In some markets, like Detroit and Cleveland, there’s going to be a strong college angle. The two sites that are probably next will be more like Chicago, which is pro-centric. I think we’d be more likely to go heavy into high school basketball in Chicago than Northwestern or Illinois, or even Notre Dame. But we’ve dabbled in college and preps here, to limited success.
Some of your investors at Courtside have said the market choices are very tailored and take a lot of research. New York for example is not a short term target. How have the markets been picked thus far?
Chicago was picked because they wanted a launch market with winning teams, and obviously the Cubs were a major part of their plan. (Good call guys.)

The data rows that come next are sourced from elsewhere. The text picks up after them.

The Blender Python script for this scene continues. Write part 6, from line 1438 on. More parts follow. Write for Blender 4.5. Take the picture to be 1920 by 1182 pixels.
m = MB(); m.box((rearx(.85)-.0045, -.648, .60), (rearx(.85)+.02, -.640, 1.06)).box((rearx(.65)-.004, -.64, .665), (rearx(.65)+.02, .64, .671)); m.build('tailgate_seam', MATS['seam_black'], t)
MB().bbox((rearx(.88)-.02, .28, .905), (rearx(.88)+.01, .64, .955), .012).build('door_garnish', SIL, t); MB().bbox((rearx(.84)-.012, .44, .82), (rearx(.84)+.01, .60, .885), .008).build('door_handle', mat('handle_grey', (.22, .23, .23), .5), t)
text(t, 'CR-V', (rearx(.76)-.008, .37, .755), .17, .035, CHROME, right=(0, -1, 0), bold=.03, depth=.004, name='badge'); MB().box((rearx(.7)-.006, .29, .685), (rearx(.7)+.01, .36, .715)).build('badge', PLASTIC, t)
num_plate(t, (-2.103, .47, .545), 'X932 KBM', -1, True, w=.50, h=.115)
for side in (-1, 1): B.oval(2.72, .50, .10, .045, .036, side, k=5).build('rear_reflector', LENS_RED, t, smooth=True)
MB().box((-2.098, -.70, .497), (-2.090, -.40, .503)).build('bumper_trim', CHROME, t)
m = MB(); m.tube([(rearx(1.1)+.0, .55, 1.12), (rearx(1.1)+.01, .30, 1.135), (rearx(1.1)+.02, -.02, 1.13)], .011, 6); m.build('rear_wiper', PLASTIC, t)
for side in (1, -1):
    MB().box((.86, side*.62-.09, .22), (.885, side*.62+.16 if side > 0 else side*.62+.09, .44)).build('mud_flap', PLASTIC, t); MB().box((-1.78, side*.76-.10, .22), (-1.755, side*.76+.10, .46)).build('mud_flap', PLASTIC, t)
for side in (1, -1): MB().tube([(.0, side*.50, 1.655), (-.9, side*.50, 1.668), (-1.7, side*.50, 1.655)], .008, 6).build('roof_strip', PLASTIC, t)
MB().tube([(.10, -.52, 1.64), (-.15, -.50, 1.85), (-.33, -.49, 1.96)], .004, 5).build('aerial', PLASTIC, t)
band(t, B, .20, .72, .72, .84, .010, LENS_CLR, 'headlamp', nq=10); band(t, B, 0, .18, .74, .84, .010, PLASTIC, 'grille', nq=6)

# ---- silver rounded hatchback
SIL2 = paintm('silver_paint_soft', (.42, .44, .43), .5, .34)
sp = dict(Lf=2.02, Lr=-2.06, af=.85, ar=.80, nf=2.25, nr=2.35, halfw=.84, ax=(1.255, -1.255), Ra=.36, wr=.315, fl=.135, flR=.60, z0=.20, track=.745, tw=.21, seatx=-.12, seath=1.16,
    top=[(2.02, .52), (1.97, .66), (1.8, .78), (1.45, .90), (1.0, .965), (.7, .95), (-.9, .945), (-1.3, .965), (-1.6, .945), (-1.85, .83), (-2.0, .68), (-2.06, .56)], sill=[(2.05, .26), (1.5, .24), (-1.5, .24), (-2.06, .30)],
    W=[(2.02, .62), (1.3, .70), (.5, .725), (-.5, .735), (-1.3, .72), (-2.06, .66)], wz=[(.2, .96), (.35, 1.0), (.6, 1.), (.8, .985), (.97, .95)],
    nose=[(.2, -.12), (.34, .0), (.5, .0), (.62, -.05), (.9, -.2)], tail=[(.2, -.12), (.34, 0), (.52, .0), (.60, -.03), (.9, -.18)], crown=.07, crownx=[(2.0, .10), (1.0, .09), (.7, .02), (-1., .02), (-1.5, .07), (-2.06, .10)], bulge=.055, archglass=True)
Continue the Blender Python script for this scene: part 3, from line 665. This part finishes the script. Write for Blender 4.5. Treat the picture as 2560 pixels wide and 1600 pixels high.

We saw early success in NBA and NHL, so with the media shift (people losing jobs left and right) in Canada, that made Toronto our second market. (Technically the Bay Area was our second, but it’s a Warriors micro-site) My bosses liked Cleveland, because it’s another mid-sized market with fewer media options and one dominant team. Detroit goes along with our hockey-centric focus.
One thing these markets have in common is there is (at least) one team that drives them. In Chicago it’s the Cubs, Toronto the Maple Leafs, Cleveland the Cavs and Detroit the Red Wings. But each market has other teams that will do well, subscription-wise.
For Chicago specifically, what do you see coverage growth looking like for fans, even without a Cubs curse to break and celebrate?
We haven’t put a day-to-day beat writer on the Bears yet. That’s happening this season. We think there’s a ton of growth there. Three of the five teams in town, including the Bears, are in some stage of rebuilding, so we think we can grow with those beats and explain to fans what’s going on behind the scenes. The Cubs helped a ton last fall and through the winter, but we need to show we can bring in subscribers without a once-in-a-lifetime (so far) event.
Lastly, what have you enjoyed about the launch and the growth?
I got to watch ESPN Chicago grow (and die), but I was just a writer. With The Athletic, I’m kind of amazed at how much I was working for the first few months of our launch (I edited every story just about it and wrote about eight or nine a week) and how far we’ve grown since then. I was really nervous and unwilling to boast early on, but now I’m not. We have a fantastic staff, a top-notch website and it’s incredible to think we’re in four markets already. People know us in Chicago now. I’m not really introducing us on a daily basis. To think I was a 20-something freelancer covering preps when I moved here in 2003 and now I’m running a site in the greatest sports town in America is pretty incredible.